On Tue, Jan 14, 2025 at 10:58:01AM -0600, Tom Rini wrote:
On Tue, Jan 14, 2025 at 05:58:04AM -0700, Simon Glass wrote:
Hi Tom,
On Mon, 13 Jan 2025 at 18:22, Tom Rini trini@konsulko.com wrote:
On Thu, Jan 09, 2025 at 05:29:56AM -0700, Simon Glass wrote:
Loading a FIT is useful for other VBE methods, such as ABrec, so start a new common file. Add functions for reading the version and nvdata. Also add a function to get the block device.
This is not a good commit message when you're also introducing functional changes (blk_dread -> blk_read).

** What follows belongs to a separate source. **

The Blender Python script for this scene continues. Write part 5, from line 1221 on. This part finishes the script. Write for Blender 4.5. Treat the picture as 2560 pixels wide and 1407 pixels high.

Yes, I did not actually notice this size change at all, as mentioned, as I only built for a few boards (firefly rk3399/rk3288 and a few sandbox ones). The blk_dread() function is the old API for reading
You have much faster build machines available than I do, it would be good to run a world build before/after (it might take an hour on alexandra) before posting these big series.

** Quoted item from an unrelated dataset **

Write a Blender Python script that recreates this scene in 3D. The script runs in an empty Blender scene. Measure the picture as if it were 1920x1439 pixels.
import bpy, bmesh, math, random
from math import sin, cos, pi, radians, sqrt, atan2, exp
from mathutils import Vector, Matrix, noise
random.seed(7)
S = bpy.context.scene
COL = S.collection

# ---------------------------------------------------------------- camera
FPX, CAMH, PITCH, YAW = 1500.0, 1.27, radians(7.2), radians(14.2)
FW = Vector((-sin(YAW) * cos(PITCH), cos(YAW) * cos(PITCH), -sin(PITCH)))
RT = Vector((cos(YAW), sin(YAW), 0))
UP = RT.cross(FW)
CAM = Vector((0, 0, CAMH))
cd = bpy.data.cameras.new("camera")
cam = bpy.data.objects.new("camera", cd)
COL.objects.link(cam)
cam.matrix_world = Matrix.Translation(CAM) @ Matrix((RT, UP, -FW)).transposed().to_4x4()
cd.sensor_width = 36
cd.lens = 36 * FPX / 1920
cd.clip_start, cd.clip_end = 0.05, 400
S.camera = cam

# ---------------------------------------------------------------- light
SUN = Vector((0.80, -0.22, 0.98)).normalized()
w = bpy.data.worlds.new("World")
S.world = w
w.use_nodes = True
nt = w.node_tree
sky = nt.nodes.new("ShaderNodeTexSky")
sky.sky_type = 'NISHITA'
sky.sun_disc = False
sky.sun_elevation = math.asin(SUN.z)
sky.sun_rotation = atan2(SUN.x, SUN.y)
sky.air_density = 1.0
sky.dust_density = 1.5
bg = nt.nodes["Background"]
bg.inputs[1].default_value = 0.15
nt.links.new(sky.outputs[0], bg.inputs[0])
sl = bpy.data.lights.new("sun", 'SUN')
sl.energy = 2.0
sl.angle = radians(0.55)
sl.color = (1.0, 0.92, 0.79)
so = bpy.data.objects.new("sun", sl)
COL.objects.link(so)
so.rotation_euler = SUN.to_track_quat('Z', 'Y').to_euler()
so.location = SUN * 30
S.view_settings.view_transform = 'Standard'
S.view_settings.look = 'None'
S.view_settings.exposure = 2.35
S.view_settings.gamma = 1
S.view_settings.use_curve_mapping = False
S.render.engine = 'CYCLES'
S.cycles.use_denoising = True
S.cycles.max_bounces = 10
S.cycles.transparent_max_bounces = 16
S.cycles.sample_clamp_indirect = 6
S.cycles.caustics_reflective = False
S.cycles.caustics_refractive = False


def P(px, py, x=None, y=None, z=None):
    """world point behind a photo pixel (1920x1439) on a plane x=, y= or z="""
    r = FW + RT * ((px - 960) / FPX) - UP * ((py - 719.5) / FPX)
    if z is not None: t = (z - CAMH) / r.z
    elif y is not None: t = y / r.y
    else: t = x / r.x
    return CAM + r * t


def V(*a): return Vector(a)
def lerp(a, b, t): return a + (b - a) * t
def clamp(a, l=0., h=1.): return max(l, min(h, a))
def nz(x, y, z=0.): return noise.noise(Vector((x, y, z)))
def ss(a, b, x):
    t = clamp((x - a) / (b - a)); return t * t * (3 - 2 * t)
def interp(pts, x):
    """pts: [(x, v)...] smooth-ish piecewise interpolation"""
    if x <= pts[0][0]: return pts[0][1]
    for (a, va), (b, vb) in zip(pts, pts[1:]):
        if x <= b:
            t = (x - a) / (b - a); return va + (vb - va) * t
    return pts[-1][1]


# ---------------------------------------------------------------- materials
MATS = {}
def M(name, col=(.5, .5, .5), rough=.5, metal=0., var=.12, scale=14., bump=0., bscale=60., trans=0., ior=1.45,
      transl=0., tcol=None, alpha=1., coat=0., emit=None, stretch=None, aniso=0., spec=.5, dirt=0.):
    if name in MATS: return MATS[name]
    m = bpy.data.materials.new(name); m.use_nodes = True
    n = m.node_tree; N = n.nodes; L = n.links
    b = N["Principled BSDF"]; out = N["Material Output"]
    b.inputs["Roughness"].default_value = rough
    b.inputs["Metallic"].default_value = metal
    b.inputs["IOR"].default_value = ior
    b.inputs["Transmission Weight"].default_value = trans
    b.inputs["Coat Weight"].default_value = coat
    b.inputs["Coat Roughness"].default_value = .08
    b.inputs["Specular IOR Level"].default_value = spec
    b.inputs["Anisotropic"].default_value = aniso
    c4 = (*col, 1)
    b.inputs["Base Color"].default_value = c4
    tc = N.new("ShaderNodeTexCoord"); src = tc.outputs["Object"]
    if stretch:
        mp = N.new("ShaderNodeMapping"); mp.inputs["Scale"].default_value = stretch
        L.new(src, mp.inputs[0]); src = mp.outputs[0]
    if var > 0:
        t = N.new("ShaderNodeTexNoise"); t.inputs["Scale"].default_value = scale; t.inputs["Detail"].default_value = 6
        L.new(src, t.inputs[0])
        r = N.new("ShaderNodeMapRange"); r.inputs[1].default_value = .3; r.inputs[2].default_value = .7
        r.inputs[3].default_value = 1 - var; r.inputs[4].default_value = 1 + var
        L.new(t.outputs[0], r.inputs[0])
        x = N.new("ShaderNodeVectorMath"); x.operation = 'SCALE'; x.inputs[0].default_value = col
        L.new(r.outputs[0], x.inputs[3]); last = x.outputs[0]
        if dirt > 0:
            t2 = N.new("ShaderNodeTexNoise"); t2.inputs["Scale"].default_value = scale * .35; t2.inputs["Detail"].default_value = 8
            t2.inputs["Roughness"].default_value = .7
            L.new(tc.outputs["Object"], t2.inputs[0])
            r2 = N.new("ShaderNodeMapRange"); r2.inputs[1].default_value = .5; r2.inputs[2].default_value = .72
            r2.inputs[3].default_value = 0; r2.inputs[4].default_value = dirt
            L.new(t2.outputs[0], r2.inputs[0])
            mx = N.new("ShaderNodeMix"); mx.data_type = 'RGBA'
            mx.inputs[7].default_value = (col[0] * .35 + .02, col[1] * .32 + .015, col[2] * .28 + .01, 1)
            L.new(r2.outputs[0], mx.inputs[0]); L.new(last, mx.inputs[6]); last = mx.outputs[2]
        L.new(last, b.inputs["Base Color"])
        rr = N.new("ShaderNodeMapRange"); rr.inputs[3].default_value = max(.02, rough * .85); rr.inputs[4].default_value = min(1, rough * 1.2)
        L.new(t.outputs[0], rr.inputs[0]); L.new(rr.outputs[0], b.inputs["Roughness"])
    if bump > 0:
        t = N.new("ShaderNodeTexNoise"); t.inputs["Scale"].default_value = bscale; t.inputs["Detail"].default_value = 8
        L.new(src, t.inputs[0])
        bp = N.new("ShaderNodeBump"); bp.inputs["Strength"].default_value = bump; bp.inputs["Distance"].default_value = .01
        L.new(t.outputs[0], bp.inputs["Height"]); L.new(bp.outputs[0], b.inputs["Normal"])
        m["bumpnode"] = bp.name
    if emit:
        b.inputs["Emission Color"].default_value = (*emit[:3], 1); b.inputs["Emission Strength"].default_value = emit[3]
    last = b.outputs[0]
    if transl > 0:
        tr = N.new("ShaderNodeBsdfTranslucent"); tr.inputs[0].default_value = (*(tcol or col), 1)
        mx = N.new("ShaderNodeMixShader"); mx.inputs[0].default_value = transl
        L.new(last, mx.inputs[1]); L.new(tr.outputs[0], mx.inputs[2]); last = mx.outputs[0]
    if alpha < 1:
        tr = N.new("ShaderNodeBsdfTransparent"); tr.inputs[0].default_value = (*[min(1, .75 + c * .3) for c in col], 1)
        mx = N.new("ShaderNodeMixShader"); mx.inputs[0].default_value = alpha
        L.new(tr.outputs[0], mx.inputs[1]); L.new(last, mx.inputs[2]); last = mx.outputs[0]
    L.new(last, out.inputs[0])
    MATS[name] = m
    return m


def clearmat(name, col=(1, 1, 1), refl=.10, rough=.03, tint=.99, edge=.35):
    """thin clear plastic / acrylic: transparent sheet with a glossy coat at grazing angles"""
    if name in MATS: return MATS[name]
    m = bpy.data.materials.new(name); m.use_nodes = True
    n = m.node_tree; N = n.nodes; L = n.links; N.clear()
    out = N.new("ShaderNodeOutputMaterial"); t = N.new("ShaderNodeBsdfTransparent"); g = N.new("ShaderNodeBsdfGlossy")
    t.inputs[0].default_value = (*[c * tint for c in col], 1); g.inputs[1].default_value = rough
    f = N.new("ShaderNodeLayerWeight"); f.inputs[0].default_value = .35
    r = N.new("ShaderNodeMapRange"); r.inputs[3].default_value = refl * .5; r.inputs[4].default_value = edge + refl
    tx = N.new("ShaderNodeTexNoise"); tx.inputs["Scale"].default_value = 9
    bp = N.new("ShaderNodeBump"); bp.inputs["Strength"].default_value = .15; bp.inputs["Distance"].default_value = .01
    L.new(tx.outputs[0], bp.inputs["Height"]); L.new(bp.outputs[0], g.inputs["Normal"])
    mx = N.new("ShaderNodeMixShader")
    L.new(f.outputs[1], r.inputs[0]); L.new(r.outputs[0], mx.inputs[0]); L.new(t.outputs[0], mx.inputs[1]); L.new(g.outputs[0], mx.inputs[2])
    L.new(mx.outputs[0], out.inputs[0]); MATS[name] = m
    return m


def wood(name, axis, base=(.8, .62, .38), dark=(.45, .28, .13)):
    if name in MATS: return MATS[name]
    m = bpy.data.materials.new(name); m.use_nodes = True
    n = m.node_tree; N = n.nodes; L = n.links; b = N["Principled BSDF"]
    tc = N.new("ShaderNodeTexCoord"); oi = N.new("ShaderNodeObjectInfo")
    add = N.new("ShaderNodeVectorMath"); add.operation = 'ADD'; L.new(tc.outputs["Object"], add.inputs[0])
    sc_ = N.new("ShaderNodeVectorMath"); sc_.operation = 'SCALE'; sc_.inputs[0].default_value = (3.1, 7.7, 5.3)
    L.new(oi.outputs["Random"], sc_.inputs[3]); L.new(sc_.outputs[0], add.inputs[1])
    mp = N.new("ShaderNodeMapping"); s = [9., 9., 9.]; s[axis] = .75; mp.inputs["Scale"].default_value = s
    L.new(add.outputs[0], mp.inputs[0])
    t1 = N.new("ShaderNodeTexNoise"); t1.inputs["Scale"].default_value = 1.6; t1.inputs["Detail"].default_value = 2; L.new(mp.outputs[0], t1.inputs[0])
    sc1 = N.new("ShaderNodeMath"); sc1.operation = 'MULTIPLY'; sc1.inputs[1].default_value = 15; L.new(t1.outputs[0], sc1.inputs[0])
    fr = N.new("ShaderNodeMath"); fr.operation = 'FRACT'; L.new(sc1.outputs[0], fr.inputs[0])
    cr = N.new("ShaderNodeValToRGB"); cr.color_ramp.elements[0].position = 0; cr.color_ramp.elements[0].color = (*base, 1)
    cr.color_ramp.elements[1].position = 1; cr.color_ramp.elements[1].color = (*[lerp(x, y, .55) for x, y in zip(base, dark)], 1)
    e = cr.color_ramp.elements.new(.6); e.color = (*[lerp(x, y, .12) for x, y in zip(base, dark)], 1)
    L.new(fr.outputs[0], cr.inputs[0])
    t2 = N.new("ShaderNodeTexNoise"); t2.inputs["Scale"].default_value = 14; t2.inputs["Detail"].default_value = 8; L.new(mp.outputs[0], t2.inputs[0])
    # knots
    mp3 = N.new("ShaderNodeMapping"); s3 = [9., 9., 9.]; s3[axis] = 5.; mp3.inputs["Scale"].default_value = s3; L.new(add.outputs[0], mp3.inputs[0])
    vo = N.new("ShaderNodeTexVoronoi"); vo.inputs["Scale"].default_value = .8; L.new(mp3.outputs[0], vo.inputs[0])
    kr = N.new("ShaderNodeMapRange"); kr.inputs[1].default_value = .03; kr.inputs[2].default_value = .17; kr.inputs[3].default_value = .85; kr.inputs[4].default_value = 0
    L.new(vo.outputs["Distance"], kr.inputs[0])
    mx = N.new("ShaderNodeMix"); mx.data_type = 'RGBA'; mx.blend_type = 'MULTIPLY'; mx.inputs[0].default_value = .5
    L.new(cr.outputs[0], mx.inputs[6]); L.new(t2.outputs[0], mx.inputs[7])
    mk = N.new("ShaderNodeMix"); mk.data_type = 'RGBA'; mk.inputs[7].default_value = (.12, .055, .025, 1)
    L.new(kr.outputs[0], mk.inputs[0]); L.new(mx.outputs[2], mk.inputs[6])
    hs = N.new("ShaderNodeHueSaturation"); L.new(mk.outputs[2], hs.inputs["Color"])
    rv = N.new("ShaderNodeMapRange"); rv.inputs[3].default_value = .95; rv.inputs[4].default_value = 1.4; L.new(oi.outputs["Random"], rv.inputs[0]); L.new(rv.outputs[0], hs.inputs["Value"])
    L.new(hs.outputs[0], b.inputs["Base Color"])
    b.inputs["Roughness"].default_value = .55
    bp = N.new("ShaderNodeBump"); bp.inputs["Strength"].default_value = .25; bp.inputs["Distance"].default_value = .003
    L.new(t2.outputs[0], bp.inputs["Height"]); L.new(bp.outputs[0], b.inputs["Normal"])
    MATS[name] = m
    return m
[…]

from a block. It didn't occur to me that blk_dread() would bypass the cache.
Yes, how is that happening? That's what doesn't make sense.
Further, this functional change seems to introduce some other code being pulled in very unexpectedly, and that needs to be explained. For example, phycore_am62x_r5_usbdfu is another case and that has CONFIG_BLOCK_CACHE=y but CONFIG_SPL_BLOCK_CACHE=n, and yet the size growth is in full U-Boot.
This board currently uses blk_dread(), but not blk_read(), so the addition of a blk_read() call in non-SPL causes the BLK cache to be pulled in.
But, how? I mean, this sounds like some underlying bug that needs to be fixed. The platform sets CONFIG_BLK=y and CONFIG_BLOCK_CACHE=y and drivers/block/blk-uclass.c has: ulong blk_dread(struct blk_desc *desc, lbaint_t start, lbaint_t blkcnt, void *buffer) { return blk_read(desc->bdev, start, blkcnt, buffer); }
Or perhaps the answer / problem here is that I need to track down what's going wrong here instead of asking you to track this down.
So, digging in to this, what's going on is that the platforms I've noted here (and a few others) don't actually enable any block devices. That's why, today, with VBE on still, they discard all of the code still. Your rework means that while there's still no block devices, we're now including the code. What to do? Both of: - These platforms *should* disable the assorted block device related library options they have enabled if / when possible (it might not be a neat and easy un-tangle). - VBE needs to handle the case where there's not a block device enabled and not fail the build. Part of this requires the Kconfig rework I linked to earlier (so that we can have BLK off) to be complete, but having the VBE code check for BLK being enabled either in Makefile or C code should be the same regardless.